Organizers putting finishing touches on Jubilee
Published 8:39 pm Tuesday, March 4, 2014
Several famous individuals are expected to participate in what many consider to be Selma’s most anticipated event.
Hosted by the National Voting Rights Museum & Institute, the annual Bridge Crossing Jubilee will feature more than 40 events from March 6 through March 10 meant to commemorate Bloody Sunday, the attempted Selma-to-Montgomery march that was brutally disrupted by law enforcement officials on March 7, 1965
This years’ series of events will include an appearance from civil rights activist and minster Rev. Jesse Jackson, singer and Tony Award-winning actress Jennifer Holiday and Academy Award winning actor Louis Cameron Gossett, Jr.
“There is no event, I don’t think, in America that is as intense culturally that combines cultural and history as what goes on in Selma,” founder and event coordinator Faya Rose Toure Sanders said.

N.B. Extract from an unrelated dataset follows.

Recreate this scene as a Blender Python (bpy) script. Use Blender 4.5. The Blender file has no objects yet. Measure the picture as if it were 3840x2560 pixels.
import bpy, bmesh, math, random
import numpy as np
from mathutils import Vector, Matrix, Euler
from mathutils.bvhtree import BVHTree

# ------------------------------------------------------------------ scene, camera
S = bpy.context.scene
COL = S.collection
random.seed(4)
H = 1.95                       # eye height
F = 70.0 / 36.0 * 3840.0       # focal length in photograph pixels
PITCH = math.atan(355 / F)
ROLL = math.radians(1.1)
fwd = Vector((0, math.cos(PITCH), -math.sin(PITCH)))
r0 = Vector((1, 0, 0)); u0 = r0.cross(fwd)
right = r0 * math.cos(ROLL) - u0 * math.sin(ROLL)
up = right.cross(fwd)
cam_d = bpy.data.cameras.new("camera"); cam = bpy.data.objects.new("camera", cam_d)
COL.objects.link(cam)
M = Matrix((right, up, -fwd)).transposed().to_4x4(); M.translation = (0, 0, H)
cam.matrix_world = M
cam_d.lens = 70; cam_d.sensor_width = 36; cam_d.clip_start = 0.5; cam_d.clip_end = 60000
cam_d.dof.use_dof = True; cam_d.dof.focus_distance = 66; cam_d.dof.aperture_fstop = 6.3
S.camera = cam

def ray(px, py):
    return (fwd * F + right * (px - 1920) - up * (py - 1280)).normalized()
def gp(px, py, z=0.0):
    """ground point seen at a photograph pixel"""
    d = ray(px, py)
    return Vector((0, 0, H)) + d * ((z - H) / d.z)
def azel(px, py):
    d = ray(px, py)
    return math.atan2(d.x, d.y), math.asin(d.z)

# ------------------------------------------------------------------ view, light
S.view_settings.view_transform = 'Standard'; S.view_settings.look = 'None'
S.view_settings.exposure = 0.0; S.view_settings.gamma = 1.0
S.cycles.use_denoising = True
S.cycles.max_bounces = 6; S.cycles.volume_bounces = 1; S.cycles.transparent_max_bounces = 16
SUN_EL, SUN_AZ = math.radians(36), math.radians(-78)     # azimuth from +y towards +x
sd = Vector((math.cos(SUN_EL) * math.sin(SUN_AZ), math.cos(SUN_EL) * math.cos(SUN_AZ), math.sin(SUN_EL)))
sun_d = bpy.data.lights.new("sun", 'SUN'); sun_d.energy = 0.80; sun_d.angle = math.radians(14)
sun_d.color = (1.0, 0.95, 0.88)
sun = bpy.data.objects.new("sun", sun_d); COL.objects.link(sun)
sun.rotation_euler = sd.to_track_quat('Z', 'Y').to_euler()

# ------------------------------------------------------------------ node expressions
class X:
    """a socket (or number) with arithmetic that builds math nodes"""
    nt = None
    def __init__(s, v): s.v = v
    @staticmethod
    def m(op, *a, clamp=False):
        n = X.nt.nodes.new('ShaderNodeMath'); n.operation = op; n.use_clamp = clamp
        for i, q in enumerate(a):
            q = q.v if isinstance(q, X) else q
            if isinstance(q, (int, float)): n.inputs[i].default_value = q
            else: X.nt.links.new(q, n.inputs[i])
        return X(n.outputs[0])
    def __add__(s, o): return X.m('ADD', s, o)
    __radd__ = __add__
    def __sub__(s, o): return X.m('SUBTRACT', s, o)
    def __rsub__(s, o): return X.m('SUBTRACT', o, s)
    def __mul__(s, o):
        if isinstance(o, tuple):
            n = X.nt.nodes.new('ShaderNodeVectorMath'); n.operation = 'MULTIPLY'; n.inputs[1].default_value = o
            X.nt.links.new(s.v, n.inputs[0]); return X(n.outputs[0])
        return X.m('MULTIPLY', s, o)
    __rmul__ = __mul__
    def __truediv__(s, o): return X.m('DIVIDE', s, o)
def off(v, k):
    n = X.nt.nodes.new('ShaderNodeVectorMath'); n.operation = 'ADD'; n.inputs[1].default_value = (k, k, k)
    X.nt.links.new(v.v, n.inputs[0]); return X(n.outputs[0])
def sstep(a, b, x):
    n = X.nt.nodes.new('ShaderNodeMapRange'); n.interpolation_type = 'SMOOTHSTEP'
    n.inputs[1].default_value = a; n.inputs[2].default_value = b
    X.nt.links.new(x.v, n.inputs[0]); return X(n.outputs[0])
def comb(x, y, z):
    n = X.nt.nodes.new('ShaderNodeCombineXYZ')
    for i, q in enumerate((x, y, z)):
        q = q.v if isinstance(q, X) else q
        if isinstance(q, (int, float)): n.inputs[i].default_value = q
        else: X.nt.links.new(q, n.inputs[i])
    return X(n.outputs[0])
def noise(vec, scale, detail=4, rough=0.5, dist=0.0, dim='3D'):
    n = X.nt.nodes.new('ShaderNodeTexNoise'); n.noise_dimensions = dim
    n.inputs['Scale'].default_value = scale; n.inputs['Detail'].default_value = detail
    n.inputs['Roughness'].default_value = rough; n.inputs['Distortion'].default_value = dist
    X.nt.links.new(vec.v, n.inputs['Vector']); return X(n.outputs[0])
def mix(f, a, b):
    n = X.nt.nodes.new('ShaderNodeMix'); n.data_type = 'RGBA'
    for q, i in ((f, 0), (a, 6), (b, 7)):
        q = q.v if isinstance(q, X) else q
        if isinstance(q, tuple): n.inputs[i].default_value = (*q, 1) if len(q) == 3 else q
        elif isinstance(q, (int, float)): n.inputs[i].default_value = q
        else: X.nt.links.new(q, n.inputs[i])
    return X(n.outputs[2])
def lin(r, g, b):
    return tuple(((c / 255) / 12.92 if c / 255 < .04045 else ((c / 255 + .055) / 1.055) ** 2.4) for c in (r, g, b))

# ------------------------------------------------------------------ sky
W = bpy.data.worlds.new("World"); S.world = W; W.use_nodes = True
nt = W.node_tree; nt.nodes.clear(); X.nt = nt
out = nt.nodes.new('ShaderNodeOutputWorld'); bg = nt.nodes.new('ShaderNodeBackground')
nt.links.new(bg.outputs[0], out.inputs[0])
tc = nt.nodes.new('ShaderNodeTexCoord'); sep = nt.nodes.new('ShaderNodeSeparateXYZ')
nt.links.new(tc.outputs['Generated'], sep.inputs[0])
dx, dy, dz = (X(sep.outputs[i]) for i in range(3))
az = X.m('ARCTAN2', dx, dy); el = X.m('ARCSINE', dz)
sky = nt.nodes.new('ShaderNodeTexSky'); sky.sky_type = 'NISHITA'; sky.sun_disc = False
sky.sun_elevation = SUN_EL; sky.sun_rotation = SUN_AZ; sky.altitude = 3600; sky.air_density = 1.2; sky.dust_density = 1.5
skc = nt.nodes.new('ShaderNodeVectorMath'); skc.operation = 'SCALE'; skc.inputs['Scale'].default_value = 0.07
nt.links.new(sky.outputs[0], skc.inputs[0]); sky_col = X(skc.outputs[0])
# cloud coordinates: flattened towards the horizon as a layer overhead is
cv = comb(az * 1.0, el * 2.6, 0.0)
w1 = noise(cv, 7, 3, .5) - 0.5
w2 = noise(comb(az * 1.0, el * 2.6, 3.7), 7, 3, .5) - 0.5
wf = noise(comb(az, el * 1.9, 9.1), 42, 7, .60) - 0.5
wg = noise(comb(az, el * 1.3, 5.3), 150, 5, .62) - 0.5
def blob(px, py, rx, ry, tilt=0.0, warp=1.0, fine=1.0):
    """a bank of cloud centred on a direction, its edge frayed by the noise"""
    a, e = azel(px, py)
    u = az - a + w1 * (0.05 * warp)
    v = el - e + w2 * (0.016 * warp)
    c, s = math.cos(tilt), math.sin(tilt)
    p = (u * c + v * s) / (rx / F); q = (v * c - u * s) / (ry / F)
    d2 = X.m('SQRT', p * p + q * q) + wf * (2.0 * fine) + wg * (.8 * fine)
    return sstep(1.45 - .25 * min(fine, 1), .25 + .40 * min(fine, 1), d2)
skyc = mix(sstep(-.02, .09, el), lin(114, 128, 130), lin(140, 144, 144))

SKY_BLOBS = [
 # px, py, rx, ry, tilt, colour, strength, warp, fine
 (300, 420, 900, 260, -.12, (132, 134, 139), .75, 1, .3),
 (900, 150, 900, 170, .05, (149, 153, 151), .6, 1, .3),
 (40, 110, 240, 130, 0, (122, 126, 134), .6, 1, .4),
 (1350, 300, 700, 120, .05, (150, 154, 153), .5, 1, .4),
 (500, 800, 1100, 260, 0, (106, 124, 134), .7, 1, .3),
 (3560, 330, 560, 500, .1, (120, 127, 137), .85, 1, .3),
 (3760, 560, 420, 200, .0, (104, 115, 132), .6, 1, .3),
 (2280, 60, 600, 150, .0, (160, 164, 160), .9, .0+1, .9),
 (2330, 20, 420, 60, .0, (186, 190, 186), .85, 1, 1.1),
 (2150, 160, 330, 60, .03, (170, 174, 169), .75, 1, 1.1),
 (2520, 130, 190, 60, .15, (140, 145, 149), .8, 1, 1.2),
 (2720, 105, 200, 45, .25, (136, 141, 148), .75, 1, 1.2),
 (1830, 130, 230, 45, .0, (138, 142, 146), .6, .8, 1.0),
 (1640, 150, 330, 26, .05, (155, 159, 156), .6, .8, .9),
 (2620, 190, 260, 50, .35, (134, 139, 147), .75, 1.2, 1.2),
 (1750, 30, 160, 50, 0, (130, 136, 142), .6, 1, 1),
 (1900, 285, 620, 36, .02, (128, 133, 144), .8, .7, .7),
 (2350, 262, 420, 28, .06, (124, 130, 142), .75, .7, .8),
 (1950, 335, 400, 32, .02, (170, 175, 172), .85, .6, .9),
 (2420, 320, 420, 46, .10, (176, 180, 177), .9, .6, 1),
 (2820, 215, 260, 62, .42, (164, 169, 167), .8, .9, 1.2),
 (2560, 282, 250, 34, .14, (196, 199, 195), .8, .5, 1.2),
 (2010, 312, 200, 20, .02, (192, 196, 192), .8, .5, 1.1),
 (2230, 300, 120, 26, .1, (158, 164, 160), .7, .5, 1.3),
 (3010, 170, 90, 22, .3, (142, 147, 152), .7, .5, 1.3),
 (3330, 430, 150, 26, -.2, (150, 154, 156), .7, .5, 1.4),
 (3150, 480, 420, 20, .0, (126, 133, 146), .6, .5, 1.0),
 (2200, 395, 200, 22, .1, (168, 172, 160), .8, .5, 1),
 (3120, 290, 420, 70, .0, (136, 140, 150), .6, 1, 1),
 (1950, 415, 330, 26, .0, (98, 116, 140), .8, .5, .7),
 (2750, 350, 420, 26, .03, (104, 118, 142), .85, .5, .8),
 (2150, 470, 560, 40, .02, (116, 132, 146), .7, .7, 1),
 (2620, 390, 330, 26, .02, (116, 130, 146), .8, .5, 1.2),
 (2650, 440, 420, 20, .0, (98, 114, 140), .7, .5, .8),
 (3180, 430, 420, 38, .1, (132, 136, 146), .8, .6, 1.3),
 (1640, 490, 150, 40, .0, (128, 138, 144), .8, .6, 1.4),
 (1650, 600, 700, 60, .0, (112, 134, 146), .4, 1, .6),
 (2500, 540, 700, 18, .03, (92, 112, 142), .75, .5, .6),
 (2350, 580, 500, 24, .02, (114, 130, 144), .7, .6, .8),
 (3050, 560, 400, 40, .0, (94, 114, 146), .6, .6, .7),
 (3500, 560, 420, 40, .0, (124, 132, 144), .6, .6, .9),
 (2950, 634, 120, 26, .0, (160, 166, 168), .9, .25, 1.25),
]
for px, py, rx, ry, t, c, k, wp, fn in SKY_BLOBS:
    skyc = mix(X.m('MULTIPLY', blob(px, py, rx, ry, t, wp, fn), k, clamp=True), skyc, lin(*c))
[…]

Jackson, NAACP board member William Barber, Service Employees International Union Secretary-Treasurer Eliseo Medina and others will speak at the pre-march rally for the Bridge Crossing Re-enactment meant to honor Bloody Sunday and the Selma-to-Montgomery march. The pre-march rally will begin at Brown Chapel A.M.E. Church from Sunday from 1:30 p.m. to 2:30 p.m.
For $50 per person, participants will have the opportunity to watch a Freedom Flame Awards show with a musical performance from Holiday.
The awards show is held at the Carl C. Morgan Convention center Saturday from 7:30 p.m. to 10 p.m., followed by the bridge crossing re-enactment Sunday at 2:30 p.m.
Rapper Young Dro, Peggy Scott-Adams, Holiday and others will perform at the Jubilee Festival conducted at the foot of the Edmund Pettus Bridge Saturday from 11 a.m. to 7 p.m.
Sanders said they are able to get so much support from celebrities, because the celebration focuses on so a meaningful part of history.